Icebergs and population

Through Carey’s Glacier Lab, he and his team of researchers are studying icebergs and glaciers, including disasters in the Andes and runoff in the Himalayas.

With the support of the NEH grant, Carey and his team will research and write a book that explores the history of “Iceberg Alley,” an economically important area of the North Atlantic Ocean where icebergs drift south from the Arctic. It’s an area that has become central to many international industries.

We are our data

Every day, personal data is used in some way by someone, whether it’s a social media company, a health company, or a governmental organization for public policy.

Koopman’s upcoming book, Data Equals, examines how—in an era where this data is used for decision-making—people can become equals in a democratic society.

“We are our data because we live so much of our lives through our data (this was the point of my previous book, How We Became Our Data),” Koopman said. “But how do we maintain our equal relations with one another in that kind of context? How do we become one another's ‘data equals’?”

Colin Koopman
Colin Koopman

Data Equals is part of a public conversation surrounding, data ethics, artificial intelligence, and algorithmic fairness, Koopman said. Following the path of the internet’s development, tech companies that rely on data for their products are advocating for less regulation. Koopman said he’s not trying to approach the subject with the intent of a policy paper, but his book could provide people with a new lens.
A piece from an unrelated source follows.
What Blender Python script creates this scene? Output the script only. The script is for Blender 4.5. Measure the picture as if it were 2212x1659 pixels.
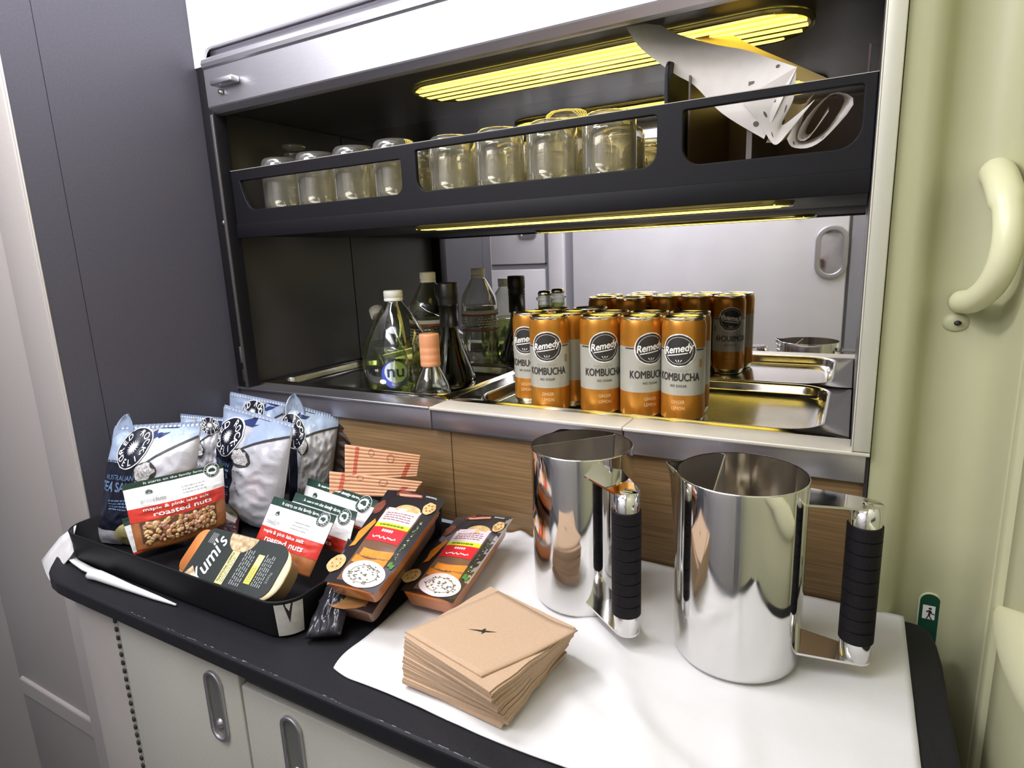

“Coming at these pressing matters through the lens of philosophy and the humanities offers both a different angle of approach and more flexibility of thought,” Koopman said.

For this project, Koopman also received the 2023 Presidential Fellowship in Arts and Humanities.

Public philosophy like Data Equals may be conceptual, but it’s also collaborative, Koopman said. His project is part of a larger community of inquiry that aims to reimagine ideals of democratic equality in the face of technological innovation. The work of public philosophy and public humanities may be conceptual, but it can still cause a pause in thinking.

“It stills those who were running full force ahead without seeing what's right beside them. And sometimes when they stop, scales fall from their eyes. New things, new objects, new possibilities appear as if out of nowhere,” Koopman said. “That kind of impact is what everyone who works in the public humanities thinks is important, especially in the context of a society that is deeply malformed by staggering inequality.”